O que se pode esperar daqui? "Quem anda no terreno constata que
existe uma grande fatia destas crianças condenadas a reproduzir a pobreza das famílias. A quebra do ciclo intergeracional não está a ser feita", alerta a investigadora.
Em 2005, a Europa contava com 97,5 milhões de crianças entre os 0 e os 17 anos. Destas, 19 milhões viviam abaixo da linha de pobreza.
O Governo diz que entretanto já foram reforçados os abonos e subsídios, o que contribui para a desactualização dos dados.
Desde 2001 que Portugal tem vindo a adoptar o chamado Plano Nacional de Acção para a Inclusão (PNAI). Segundo dados do INE, em 2006, a taxa de pobreza, após transferências sociais, foi de 18 por cento, ou seja, menos dois pontos do que a registada em 2005 e aproximando-se assim da média europeia (17 por cento), um dos principais objectivos estabelecidos naqueles planos.

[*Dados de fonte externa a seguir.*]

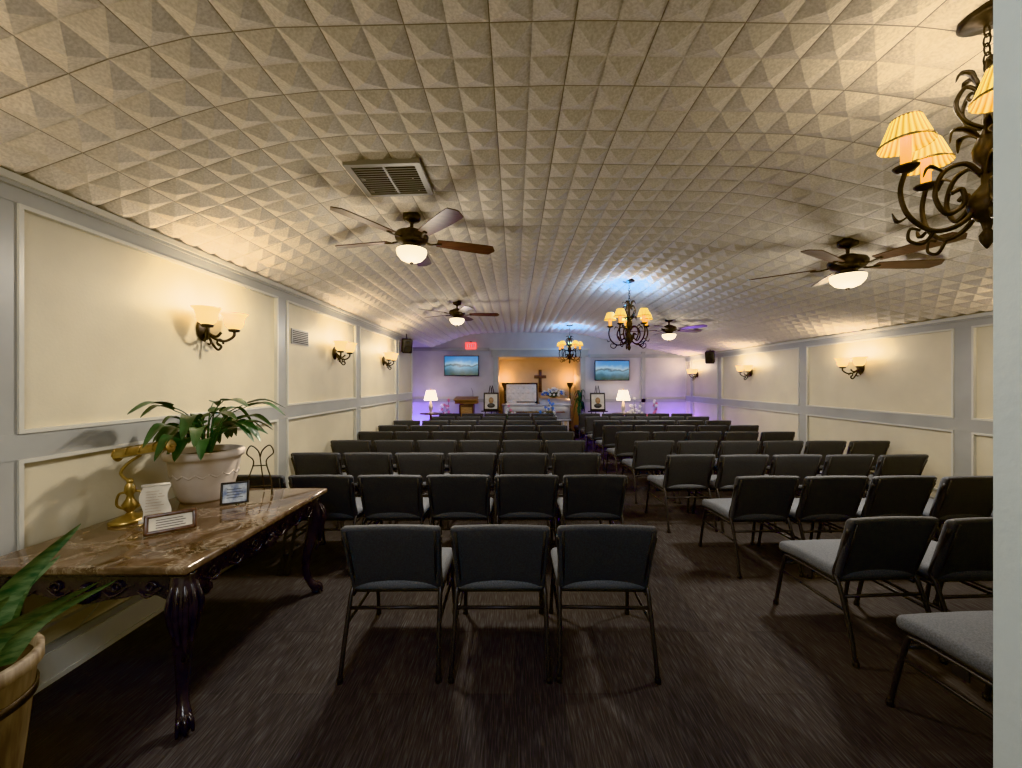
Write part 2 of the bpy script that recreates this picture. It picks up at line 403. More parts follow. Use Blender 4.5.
chair(-.675,2.08,.012);chair(-.08,2.08,0);chair(.505,2.08,-.02)
rowsL=[3.24,4.26,5.2,6.12,7.0,7.9,8.8,9.65]
for i,y in enumerate(rowsL):
    n=6 if i<6 else 5
    for k in range(n): chair(.675-.575*k,y+random.uniform(-.01,.01),random.uniform(-.01,.01))
chair(2.14,1.33,.07)
chair(2.75,1.33,.04)
rowsR=[(2.2,2.16,4),(3.2,2.08,5),(4.15,1.88,5),(5.15,1.84,6),(6.1,1.84,5),(7.0,1.84,5),(7.9,1.84,5),(8.8,1.84,5),(9.65,1.84,5)]
for y,x0,n in rowsR:
    for k in range(n):
        chair(x0+.572*k,y+random.uniform(-.01,.01),.05+random.uniform(-.012,.012))
# ---------------------------------------------------------------- table
b=B();tx0,tx1,ty0,ty1,tz=-2.43,-1.45,1.72,3.02,.78
b.rbox(((tx0+tx1)/2,(ty0+ty1)/2,tz-.0175),(tx1-tx0,ty1-ty0,.035),.012,M_marble,seg=3)
b.rbox(((tx0+tx1)/2,(ty0+ty1)/2,tz-.045),(tx1-tx0-.05,ty1-ty0-.05,.022),.009,M_black,seg=2)
def scallop(L,n=40):
    top=[(0,0),(L,0)];bot=[]
    for i in range(n+1):
        u=i/n;c=abs(u-.5)*2
        d=.095+.05*math.exp(-((u-.5)/.10)**2)+.045*c**6+.012*math.cos(u*6*pi)
        bot.append((L*u,-d))
    return top+bot[::-1]
zt=tz-.055
Ly=ty1-ty0-.14;Lx=tx1-tx0-.14
b.prism(scallop(Ly),.03,M_black,T(tx1-.05,ty0+.07,zt)@R(pi/2,'Z'))
b.prism(scallop(Ly),.03,M_black,T(tx0+.08,ty0+.07,zt)@R(pi/2,'Z'))
b.prism(scallop(Lx),.03,M_black,T(tx0+.07,ty0+.05,zt))
b.prism(scallop(Lx),.03,M_black,T(tx0+.07,ty1-.08,zt))
def carve(Mx,L):
    for s_ in (-1,1):
        for (o,w) in ((.10,.07),(.26,.06),(.42,.05)):
            if o+w>L/2-.02: continue
            pts=[]
            for k in range(22):
                a=k/21*2.2*pi;rr=.028*(1-k/26)
                pts.append((L/2+s_*(o+w/2+rr*math.cos(a)),-.006,-.055+rr*math.sin(a)))
            b.tube(pts,.006,M_black,6,Mx)
            b.tube(cat([(L/2+s_*(o-.03),-.006,-.07),(L/2+s_*(o+.02),-.010,-.095),(L/2+s_*(o+.08),-.006,-.06)],5),[.003,.008,.003],M_black,6,Mx)
    for k in range(7):
        a=-pi/2+(k-3)*.36
        b.tube([(L/2,-.01,-.06),(L/2+.06*math.cos(a),-.012,-.06+.065*math.sin(a))],[.005,.011],M_black,6,Mx)
    b.ball((L/2,-.012,-.055),.02,M_black,M=Mx)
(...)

No PNAI para 2006-2008 as crianças voltam a ser apresentadas como "um grupo particularmente vulnerável a situações de pobreza". Em Portugal, o risco de pobreza entre elas aumentou de 23 para 24 por cento entre 2004 e 2005.
O combate à pobreza das crianças e idosos foi fixado como prioridade número um do plano para a inclusão. Algumas medidas a atingir até 2008: reforçar a protecção às famílias monoparentais, que estão entre as mais vulneráveis ao risco de pobreza, abrangendo 200 mil titulares do abono de família; aumentar em 50 por cento a capacidade instalada em creches (até 2009); garantir que 90 por cento dos agregados beneficiários do rendimento social de inserção estabeleçam acordos de inserção.